• EXERCISE GOAL: Copy the data that follows, character for character, minus the pictures.
⁂
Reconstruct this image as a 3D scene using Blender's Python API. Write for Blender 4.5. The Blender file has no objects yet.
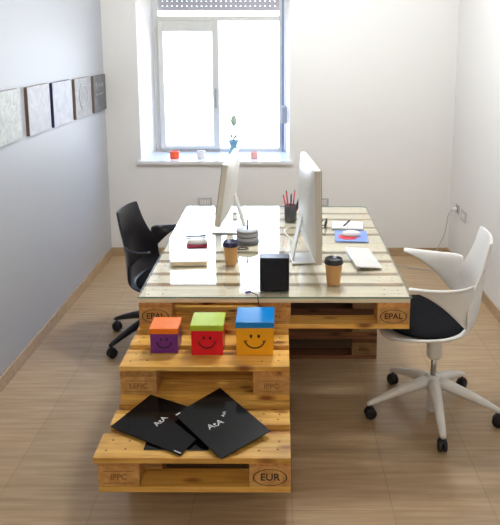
import bpy, bmesh, math, random
from mathutils import Vector, Matrix, Euler
random.seed(7)
R = math.radians
C = bpy.context.scene.collection

# ------------------------------------------------------------------ helpers
class MB:
    def __init__(s): s.v=[]; s.f=[]; s.m=[]; s.sm=[]
    def add(s, vs, fs, mi=0, smooth=False):
        o=len(s.v); s.v += [tuple(v) for v in vs]
        for f in fs: s.f.append(tuple(i+o for i in f)); s.m.append(mi); s.sm.append(smooth)
        return s
    def box(s, x0,x1,y0,y1,z0,z1, mi=0, b=0.0, mat=None, seg=2):
        bm=bmesh.new(); bmesh.ops.create_cube(bm,size=1)
        for v in bm.verts:
            v.co=Vector(((x0+x1)/2+v.co.x*(x1-x0),(y0+y1)/2+v.co.y*(y1-y0),(z0+z1)/2+v.co.z*(z1-z0)))
        if b>0: bmesh.ops.bevel(bm,geom=bm.edges[:],offset=b,segments=seg,affect='EDGES',profile=.5)
        if mat is not None: bm.transform(mat)
        bm.verts.ensure_lookup_table(); bm.verts.index_update()
        s.add([v.co for v in bm.verts],[[v.index for v in f.verts] for f in bm.faces],mi,False); bm.free(); return s
    def lathe(s, prof, n=24, mi=0, o=(0,0,0), mat=None, smooth=True):
        vs=[];fs=[]
        for r,z in prof:
            for k in range(n):
                a=2*math.pi*k/n; p=Vector((r*math.cos(a)+o[0], r*math.sin(a)+o[1], z+o[2]))
                vs.append(mat@p if mat is not None else p)
        for i in range(len(prof)-1):
            for k in range(n):
                a=i*n+k; b=i*n+(k+1)%n; fs.append((a,b,b+n,a+n))
        fs.append(tuple(range(n))[::-1]); fs.append(tuple((len(prof)-1)*n+k for k in range(n)))
        return s.add(vs,fs,mi,smooth)
    def tube(s, pts, r, n=8, mi=0, r1=None):
        P=[Vector(p) for p in pts]; vs=[];fs=[]
        up=Vector((0,0,1)); prev=None
        for i,p in enumerate(P):
            t=(P[min(i+1,len(P)-1)]-P[max(i-1,0)]).normalized()
            if prev is None:
                a=t.cross(up) if abs(t.dot(up))<.95 else t.cross(Vector((1,0,0)))
            else: a=prev-t*prev.dot(t)
            a.normalize(); prev=a; b=t.cross(a)
            rr=r if r1 is None else r+(r1-r)*i/(len(P)-1)
            for k in range(n):
                q=2*math.pi*k/n; vs.append(p+a*(rr*math.cos(q))+b*(rr*math.sin(q)))
        for i in range(len(P)-1):
            for k in range(n):
                a=i*n+k; b=i*n+(k+1)%n; fs.append((a,b,b+n,a+n))
        fs.append(tuple(range(n))[::-1]); fs.append(tuple((len(P)-1)*n+k for k in range(n)))
        return s.add(vs,fs,mi,True)
    def prism(s, poly, z0, z1, mi=0, mat=None):
        n=len(poly); vs=[Vector((x,y,z0)) for x,y in poly]+[Vector((x,y,z1)) for x,y in poly]
        if mat is not None: vs=[mat@v for v in vs]
        fs=[tuple(range(n))[::-1],tuple(range(n,2*n))]+[(i,(i+1)%n,(i+1)%n+n,i+n) for i in range(n)]
        return s.add(vs,fs,mi,False)
    def grid(s, rows, mi=0):
        n=len(rows[0]); vs=[p for r in rows for p in r]
        fs=[(i*n+k,i*n+k+1,(i+1)*n+k+1,(i+1)*n+k) for i in range(len(rows)-1) for k in range(n-1)]
        return s.add(vs,fs,mi,True)
    def mesh(s, name, mats):
        me=bpy.data.meshes.new(name); me.from_pydata(s.v,[],s.f)
        for m in (mats if isinstance(mats,(list,tuple)) else [mats]): me.materials.append(m)
        me.polygons.foreach_set('material_index',s.m); me.polygons.foreach_set('use_smooth',s.sm)
        bm=bmesh.new(); bm.from_mesh(me); bmesh.ops.recalc_face_normals(bm,faces=bm.faces[:]); bm.to_mesh(me); bm.free()
        me.update(); return me
    def build(s, name, mats, parent=None, loc=(0,0,0), rot=(0,0,0)):
        return link(name, s.mesh(name,mats), parent, loc, rot)
def link(name, data, parent=None, loc=(0,0,0), rot=(0,0,0)):
    o=bpy.data.objects.new(name,data); C.objects.link(o)
    if parent: o.parent=parent
    o.location=loc; o.rotation_euler=rot; return o
def tag(o, label, cat, group=None, kind=None):
    if label: o['label']=label
    if cat: o['category']=cat
    if group: o['group']=group
    if kind: o['kind']=kind
    return o
def thing(name, loc, rz, label, cat, group=None):
    o=link(name,None,None,loc,(0,0,rz)); o.empty_display_size=.05
    return tag(o,label,cat,group)
def struct(o): o['kind']='structure'; return o
def smooth_path(pts, k=8):
    P=[Vector(p) for p in pts]; P=[P[0]]+P+[P[-1]]; out=[]
    for i in range(1,len(P)-2):
        for j in range(k):
            t=j/k; a,b,c,d=P[i-1:i+3]
            out.append(.5*((2*b)+(c-a)*t+(2*a-5*b+4*c-d)*t*t+(3*b-a-3*c+d)*t**3))
    out.append(P[-2]); return out
def text_mb(body, size, mat3, depth=.0004):
    cu=bpy.data.curves.new('lettering','FONT'); cu.body=body; cu.size=size; cu.align_x='CENTER'; cu.align_y='CENTER'; cu.extrude=depth; cu.offset=size*.012
    ob=bpy.data.objects.new('lettering',cu); C.objects.link(ob)
    bpy.context.view_layer.update()
    me=bpy.data.meshes.new_from_object(ob.evaluated_get(bpy.context.evaluated_depsgraph_get()))
    me.transform(mat3)
    mb=MB(); mb.add([v.co.copy() for v in me.vertices],[tuple(p.vertices) for p in me.polygons])
    bpy.data.objects.remove(ob); bpy.data.curves.remove(cu); bpy.data.meshes.remove(me)
    return mb

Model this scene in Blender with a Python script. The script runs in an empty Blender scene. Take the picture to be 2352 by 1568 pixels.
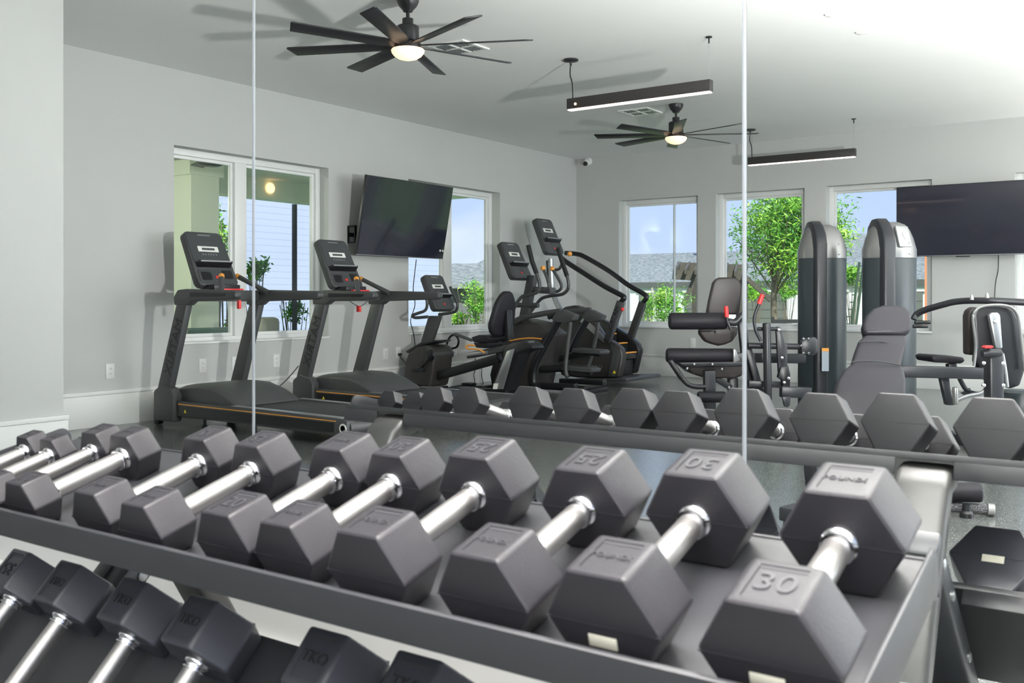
⁂
• SOLVED EXERCISE:
Reconstruct this image as a 3D scene using Blender's Python API. Write for Blender 4.5. The Blender file has no objects yet.
import bpy, bmesh, math, random
from mathutils import Vector, Matrix, Euler
random.seed(7)
R = math.radians
C = bpy.context.scene.collection

# ------------------------------------------------------------------ helpers
class MB:
    def __init__(s): s.v=[]; s.f=[]; s.m=[]; s.sm=[]
    def add(s, vs, fs, mi=0, smooth=False):
        o=len(s.v); s.v += [tuple(v) for v in vs]
        for f in fs: s.f.append(tuple(i+o for i in f)); s.m.append(mi); s.sm.append(smooth)
        return s
    def box(s, x0,x1,y0,y1,z0,z1, mi=0, b=0.0, mat=None, seg=2):
        bm=bmesh.new(); bmesh.ops.create_cube(bm,size=1)
        for v in bm.verts:
            v.co=Vector(((x0+x1)/2+v.co.x*(x1-x0),(y0+y1)/2+v.co.y*(y1-y0),(z0+z1)/2+v.co.z*(z1-z0)))
        if b>0: bmesh.ops.bevel(bm,geom=bm.edges[:],offset=b,segments=seg,affect='EDGES',profile=.5)
        if mat is not None: bm.transform(mat)
        bm.verts.ensure_lookup_table(); bm.verts.index_update()
        s.add([v.co for v in bm.verts],[[v.index for v in f.verts] for f in bm.faces],mi,False); bm.free(); return s
    def lathe(s, prof, n=24, mi=0, o=(0,0,0), mat=None, smooth=True):
        vs=[];fs=[]
        for r,z in prof:
            for k in range(n):
                a=2*math.pi*k/n; p=Vector((r*math.cos(a)+o[0], r*math.sin(a)+o[1], z+o[2]))
                vs.append(mat@p if mat is not None else p)
        for i in range(len(prof)-1):
            for k in range(n):
                a=i*n+k; b=i*n+(k+1)%n; fs.append((a,b,b+n,a+n))
        fs.append(tuple(range(n))[::-1]); fs.append(tuple((len(prof)-1)*n+k for k in range(n)))
        return s.add(vs,fs,mi,smooth)
    def tube(s, pts, r, n=8, mi=0, r1=None):
        P=[Vector(p) for p in pts]; vs=[];fs=[]
        up=Vector((0,0,1)); prev=None
        for i,p in enumerate(P):
            t=(P[min(i+1,len(P)-1)]-P[max(i-1,0)]).normalized()
            if prev is None:
                a=t.cross(up) if abs(t.dot(up))<.95 else t.cross(Vector((1,0,0)))
            else: a=prev-t*prev.dot(t)
            a.normalize(); prev=a; b=t.cross(a)
            rr=r if r1 is None else r+(r1-r)*i/(len(P)-1)
            for k in range(n):
                q=2*math.pi*k/n; vs.append(p+a*(rr*math.cos(q))+b*(rr*math.sin(q)))
        for i in range(len(P)-1):
            for k in range(n):
                a=i*n+k; b=i*n+(k+1)%n; fs.append((a,b,b+n,a+n))
        fs.append(tuple(range(n))[::-1]); fs.append(tuple((len(P)-1)*n+k for k in range(n)))
        return s.add(vs,fs,mi,True)
    def prism(s, poly, z0, z1, mi=0, mat=None):
        n=len(poly); vs=[Vector((x,y,z0)) for x,y in poly]+[Vector((x,y,z1)) for x,y in poly]
        if mat is not None: vs=[mat@v for v in vs]
        fs=[tuple(range(n))[::-1],tuple(range(n,2*n))]+[(i,(i+1)%n,(i+1)%n+n,i+n) for i in range(n)]
        return s.add(vs,fs,mi,False)
    def grid(s, rows, mi=0):
        n=len(rows[0]); vs=[p for r in rows for p in r]
        fs=[(i*n+k,i*n+k+1,(i+1)*n+k+1,(i+1)*n+k) for i in range(len(rows)-1) for k in range(n-1)]
        return s.add(vs,fs,mi,True)
    def mesh(s, name, mats):
        me=bpy.data.meshes.new(name); me.from_pydata(s.v,[],s.f)
        for m in (mats if isinstance(mats,(list,tuple)) else [mats]): me.materials.append(m)
        me.polygons.foreach_set('material_index',s.m); me.polygons.foreach_set('use_smooth',s.sm)
        bm=bmesh.new(); bm.from_mesh(me); bmesh.ops.recalc_face_normals(bm,faces=bm.faces[:]); bm.to_mesh(me); bm.free()
        me.update(); return me
    def build(s, name, mats, parent=None, loc=(0,0,0), rot=(0,0,0)):
        return link(name, s.mesh(name,mats), parent, loc, rot)
def link(name, data, parent=None, loc=(0,0,0), rot=(0,0,0)):
    o=bpy.data.objects.new(name,data); C.objects.link(o)
    if parent: o.parent=parent
    o.location=loc; o.rotation_euler=rot; return o
def tag(o, label, cat, group=None, kind=None):
    if label: o['label']=label
    if cat: o['category']=cat
    if group: o['group']=group
    if kind: o['kind']=kind
    return o
def thing(name, loc, rz, label, cat, group=None):
    o=link(name,None,None,loc,(0,0,rz)); o.empty_display_size=.05
    return tag(o,label,cat,group)
def struct(o): o['kind']='structure'; return o
def smooth_path(pts, k=8):
    P=[Vector(p) for p in pts]; P=[P[0]]+P+[P[-1]]; out=[]
    for i in range(1,len(P)-2):
        for j in range(k):
            t=j/k; a,b,c,d=P[i-1:i+3]
            out.append(.5*((2*b)+(c-a)*t+(2*a-5*b+4*c-d)*t*t+(3*b-a-3*c+d)*t**3))
    out.append(P[-2]); return out
def text_mb(body, size, mat3, depth=.0004):
    cu=bpy.data.curves.new('lettering','FONT'); cu.body=body; cu.size=size; cu.align_x='CENTER'; cu.align_y='CENTER'; cu.extrude=depth; cu.offset=size*.012
    ob=bpy.data.objects.new('lettering',cu); C.objects.link(ob)
    bpy.context.view_layer.update()
    me=bpy.data.meshes.new_from_object(ob.evaluated_get(bpy.context.evaluated_depsgraph_get()))
    me.transform(mat3)
    mb=MB(); mb.add([v.co.copy() for v in me.vertices],[tuple(p.vertices) for p in me.polygons])
    bpy.data.objects.remove(ob); bpy.data.curves.remove(cu); bpy.data.meshes.remove(me)
    return mb

Model this scene in Blender with a Python script. The script runs in an empty Blender scene. Take the picture to be 2352 by 1568 pixels.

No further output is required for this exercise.